Work to be completed.
Write out, word for word, only the data from its first line to the line containing "COL = SC.collection".

════

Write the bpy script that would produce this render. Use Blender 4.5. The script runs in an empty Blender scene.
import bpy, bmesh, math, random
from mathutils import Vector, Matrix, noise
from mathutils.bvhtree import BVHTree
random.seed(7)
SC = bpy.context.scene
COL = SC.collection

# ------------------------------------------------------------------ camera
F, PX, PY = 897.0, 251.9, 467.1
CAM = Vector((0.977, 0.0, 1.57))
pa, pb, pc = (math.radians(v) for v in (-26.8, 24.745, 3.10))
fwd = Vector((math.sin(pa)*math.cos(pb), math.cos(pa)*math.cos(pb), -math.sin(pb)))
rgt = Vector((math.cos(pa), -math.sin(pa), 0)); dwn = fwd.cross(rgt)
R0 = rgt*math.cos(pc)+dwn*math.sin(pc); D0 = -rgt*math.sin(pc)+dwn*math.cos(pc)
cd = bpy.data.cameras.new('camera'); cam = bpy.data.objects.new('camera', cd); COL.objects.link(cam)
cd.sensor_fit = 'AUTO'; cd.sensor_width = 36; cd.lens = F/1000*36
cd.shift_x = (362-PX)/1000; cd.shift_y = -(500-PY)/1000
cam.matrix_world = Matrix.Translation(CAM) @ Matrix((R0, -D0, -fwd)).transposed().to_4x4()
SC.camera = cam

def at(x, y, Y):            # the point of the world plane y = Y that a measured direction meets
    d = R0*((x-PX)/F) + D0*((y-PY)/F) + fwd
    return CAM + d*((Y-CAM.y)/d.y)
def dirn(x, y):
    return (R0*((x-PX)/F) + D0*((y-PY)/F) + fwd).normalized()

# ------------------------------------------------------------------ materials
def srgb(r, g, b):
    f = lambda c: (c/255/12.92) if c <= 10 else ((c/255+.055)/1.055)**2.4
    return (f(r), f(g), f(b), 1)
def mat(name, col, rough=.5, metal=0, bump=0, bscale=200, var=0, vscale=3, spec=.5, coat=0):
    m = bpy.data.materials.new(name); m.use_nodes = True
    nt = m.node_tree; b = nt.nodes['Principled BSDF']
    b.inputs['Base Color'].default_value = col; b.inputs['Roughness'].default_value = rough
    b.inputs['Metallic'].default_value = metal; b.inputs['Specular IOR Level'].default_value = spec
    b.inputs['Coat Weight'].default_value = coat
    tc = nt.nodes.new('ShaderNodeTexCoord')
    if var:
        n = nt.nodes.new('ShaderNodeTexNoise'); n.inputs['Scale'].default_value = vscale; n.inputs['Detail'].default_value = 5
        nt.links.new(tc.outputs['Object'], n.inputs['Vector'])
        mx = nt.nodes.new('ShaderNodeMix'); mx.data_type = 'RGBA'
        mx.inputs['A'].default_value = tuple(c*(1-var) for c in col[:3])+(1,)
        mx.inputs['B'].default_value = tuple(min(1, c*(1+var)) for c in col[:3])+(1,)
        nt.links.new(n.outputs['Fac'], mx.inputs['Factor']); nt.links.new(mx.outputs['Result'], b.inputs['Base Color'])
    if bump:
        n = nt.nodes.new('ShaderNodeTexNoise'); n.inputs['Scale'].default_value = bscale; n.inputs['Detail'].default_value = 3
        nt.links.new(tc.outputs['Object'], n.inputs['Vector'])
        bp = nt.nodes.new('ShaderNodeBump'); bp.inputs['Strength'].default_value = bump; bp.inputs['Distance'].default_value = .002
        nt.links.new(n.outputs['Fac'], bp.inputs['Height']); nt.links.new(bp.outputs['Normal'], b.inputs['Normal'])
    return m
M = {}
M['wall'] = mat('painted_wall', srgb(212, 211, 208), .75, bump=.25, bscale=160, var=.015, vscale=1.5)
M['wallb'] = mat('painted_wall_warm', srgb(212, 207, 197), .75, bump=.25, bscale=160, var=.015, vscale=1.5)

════

Solution to the problem.
Write the bpy script that would produce this render. Use Blender 4.5. The script runs in an empty Blender scene.
import bpy, bmesh, math, random
from mathutils import Vector, Matrix, noise
from mathutils.bvhtree import BVHTree
random.seed(7)
SC = bpy.context.scene
COL = SC.collection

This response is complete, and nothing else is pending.